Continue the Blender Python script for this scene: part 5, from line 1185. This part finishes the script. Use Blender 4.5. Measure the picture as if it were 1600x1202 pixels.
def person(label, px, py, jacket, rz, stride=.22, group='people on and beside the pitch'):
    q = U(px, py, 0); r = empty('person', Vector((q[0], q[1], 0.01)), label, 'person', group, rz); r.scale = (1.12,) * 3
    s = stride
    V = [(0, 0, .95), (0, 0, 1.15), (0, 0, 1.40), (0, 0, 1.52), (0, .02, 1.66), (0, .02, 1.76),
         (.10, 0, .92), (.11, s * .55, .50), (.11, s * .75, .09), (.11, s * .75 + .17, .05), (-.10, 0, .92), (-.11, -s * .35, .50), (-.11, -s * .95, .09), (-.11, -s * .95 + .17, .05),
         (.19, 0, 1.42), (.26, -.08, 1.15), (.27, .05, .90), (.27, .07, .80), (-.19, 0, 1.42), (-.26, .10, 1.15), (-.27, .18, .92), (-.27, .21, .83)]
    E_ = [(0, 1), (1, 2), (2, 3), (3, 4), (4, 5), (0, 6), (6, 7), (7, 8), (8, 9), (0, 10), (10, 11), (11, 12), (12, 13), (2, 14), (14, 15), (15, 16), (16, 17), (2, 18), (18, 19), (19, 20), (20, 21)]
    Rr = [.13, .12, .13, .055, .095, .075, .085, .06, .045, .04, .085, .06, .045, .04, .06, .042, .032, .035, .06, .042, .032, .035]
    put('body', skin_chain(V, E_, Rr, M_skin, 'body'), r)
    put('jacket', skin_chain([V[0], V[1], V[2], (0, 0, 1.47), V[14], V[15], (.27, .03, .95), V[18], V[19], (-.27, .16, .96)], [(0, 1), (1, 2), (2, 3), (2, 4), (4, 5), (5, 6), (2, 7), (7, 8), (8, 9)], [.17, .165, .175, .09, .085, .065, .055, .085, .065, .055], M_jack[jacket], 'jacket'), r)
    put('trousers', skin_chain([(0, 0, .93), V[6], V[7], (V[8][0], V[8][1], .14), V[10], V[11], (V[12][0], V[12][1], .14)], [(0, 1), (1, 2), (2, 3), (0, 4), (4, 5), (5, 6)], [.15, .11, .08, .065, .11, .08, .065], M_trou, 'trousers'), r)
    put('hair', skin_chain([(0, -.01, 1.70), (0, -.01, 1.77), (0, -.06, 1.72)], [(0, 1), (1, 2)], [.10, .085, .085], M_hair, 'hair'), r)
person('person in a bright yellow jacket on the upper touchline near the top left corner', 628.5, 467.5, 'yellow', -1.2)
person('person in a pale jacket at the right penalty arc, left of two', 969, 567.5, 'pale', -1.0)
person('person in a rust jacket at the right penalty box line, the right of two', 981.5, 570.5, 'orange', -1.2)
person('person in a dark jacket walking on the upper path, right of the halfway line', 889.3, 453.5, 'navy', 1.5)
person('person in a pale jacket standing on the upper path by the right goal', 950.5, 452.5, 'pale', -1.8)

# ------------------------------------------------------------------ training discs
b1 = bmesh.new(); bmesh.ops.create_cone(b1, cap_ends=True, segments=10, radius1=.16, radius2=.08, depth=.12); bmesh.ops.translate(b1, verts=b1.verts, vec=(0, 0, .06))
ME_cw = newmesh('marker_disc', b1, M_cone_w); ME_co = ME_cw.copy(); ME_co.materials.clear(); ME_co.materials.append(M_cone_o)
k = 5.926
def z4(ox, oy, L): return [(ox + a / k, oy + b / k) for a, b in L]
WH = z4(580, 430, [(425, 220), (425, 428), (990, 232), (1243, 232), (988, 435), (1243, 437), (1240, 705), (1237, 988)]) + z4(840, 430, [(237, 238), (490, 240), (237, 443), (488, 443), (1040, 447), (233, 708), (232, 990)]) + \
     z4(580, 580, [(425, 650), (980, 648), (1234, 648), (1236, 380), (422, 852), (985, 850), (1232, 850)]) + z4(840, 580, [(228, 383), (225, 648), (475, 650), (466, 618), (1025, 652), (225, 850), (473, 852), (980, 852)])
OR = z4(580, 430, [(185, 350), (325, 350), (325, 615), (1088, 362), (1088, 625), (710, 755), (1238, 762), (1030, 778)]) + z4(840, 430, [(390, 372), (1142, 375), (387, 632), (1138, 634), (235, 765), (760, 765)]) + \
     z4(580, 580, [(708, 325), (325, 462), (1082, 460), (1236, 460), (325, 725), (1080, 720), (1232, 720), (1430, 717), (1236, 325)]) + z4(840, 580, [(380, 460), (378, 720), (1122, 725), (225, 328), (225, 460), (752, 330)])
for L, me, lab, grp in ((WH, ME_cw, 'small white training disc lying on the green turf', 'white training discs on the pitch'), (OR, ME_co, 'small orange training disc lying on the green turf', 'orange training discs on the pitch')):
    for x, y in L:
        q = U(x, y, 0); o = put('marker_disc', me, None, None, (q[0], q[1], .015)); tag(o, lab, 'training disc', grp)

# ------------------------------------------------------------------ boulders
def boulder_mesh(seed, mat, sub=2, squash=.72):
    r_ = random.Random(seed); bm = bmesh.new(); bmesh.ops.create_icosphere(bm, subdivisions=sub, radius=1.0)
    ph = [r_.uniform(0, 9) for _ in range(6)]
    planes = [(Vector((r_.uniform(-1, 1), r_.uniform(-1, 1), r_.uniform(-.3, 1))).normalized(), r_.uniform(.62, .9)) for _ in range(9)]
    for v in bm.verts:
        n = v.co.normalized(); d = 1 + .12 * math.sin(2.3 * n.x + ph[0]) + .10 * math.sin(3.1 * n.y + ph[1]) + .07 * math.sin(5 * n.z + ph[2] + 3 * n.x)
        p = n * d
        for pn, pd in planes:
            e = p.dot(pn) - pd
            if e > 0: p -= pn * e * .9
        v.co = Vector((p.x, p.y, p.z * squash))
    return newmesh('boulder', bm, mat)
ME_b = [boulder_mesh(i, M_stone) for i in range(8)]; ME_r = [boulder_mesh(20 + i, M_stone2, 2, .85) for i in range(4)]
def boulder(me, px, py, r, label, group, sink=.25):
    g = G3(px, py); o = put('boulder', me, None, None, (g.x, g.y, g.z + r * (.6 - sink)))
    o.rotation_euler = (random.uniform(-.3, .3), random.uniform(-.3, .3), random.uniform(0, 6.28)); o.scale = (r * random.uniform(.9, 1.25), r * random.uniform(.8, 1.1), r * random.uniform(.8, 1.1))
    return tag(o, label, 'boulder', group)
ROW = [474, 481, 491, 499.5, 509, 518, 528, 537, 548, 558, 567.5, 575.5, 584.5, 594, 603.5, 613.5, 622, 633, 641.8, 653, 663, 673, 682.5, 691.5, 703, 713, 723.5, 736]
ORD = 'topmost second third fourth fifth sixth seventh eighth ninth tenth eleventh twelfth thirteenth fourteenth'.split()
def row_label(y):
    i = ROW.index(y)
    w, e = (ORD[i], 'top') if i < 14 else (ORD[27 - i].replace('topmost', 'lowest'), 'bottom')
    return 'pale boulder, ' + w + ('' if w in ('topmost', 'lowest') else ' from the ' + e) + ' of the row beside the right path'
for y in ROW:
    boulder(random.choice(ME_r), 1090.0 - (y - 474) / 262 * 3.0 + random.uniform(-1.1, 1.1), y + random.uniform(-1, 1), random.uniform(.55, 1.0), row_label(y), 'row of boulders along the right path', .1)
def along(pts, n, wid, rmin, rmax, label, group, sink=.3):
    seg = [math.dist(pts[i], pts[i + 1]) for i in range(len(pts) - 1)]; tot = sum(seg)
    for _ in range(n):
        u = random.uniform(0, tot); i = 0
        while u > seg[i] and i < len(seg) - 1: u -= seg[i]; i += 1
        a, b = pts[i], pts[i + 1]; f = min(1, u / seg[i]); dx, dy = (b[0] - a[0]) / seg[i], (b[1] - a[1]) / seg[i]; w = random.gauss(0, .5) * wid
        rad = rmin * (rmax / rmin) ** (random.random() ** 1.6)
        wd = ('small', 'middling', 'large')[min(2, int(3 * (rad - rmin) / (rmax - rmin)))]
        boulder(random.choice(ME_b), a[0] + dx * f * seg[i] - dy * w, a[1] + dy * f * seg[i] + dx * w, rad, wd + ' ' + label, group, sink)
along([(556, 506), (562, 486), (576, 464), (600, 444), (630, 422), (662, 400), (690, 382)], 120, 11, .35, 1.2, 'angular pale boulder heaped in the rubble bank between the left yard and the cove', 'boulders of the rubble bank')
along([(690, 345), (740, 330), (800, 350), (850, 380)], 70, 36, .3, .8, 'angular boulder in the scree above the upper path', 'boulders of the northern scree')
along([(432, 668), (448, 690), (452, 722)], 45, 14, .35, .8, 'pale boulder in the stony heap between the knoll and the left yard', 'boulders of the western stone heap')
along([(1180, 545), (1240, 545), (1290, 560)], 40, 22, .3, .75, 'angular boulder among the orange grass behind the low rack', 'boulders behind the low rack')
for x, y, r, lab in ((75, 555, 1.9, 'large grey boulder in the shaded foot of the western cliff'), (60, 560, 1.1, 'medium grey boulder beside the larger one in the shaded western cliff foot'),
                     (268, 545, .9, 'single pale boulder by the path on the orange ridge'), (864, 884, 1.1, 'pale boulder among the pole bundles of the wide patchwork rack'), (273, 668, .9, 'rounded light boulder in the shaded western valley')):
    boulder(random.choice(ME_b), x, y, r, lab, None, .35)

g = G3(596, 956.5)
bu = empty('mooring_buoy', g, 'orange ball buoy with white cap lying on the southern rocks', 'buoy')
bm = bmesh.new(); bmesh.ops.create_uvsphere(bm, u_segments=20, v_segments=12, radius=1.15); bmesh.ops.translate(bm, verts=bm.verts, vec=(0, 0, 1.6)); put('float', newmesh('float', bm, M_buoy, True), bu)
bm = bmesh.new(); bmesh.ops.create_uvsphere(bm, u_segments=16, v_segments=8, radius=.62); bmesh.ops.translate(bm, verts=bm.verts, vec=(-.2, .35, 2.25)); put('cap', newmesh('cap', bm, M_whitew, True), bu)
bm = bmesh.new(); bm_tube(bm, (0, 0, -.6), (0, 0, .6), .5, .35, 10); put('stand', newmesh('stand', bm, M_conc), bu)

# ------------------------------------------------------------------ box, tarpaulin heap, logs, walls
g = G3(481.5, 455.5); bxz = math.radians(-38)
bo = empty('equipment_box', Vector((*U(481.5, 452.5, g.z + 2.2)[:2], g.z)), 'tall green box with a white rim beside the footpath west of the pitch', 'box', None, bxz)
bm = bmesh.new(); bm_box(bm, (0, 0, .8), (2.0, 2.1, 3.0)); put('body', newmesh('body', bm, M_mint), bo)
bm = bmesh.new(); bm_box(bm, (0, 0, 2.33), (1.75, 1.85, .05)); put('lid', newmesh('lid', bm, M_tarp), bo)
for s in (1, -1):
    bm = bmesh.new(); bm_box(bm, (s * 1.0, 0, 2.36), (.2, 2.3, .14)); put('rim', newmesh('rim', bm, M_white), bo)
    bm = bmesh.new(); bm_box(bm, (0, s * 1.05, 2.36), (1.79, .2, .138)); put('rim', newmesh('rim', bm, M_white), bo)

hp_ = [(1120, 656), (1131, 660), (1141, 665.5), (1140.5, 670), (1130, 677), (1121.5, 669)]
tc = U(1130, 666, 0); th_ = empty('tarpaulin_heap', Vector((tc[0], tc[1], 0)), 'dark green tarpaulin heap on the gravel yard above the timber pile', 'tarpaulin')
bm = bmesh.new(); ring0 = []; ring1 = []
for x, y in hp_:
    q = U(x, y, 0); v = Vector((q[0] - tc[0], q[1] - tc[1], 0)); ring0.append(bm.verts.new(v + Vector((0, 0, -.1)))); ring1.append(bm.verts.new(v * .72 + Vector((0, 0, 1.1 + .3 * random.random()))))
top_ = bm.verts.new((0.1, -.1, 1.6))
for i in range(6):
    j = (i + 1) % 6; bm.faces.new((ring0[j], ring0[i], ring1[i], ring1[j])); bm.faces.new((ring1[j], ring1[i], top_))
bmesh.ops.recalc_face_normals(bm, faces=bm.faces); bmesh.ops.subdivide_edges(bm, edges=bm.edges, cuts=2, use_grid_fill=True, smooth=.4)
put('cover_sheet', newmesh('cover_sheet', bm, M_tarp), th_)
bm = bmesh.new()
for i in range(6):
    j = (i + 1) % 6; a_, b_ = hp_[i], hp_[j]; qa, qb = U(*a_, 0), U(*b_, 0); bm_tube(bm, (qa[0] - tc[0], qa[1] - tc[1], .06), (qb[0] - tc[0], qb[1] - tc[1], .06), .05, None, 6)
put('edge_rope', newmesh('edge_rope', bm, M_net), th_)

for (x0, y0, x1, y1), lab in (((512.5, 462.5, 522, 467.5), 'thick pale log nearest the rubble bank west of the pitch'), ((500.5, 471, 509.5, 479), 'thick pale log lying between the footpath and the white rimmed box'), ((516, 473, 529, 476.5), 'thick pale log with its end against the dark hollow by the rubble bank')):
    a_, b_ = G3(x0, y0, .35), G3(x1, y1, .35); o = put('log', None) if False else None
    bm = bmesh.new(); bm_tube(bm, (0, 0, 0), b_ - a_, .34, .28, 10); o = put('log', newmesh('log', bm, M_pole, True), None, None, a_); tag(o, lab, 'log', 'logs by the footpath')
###
■ PROBLEM DETAILS
Go through the data and gather every line that holds "from".

■ ANSWER TO THE PROBLEM
Continue the Blender Python script for this scene: part 5, from line 1185. This part finishes the script. Use Blender 4.5. Measure the picture as if it were 1600x1202 pixels.
    return 'pale boulder, ' + w + ('' if w in ('topmost', 'lowest') else ' from the ' + e) + ' of the row beside the right path'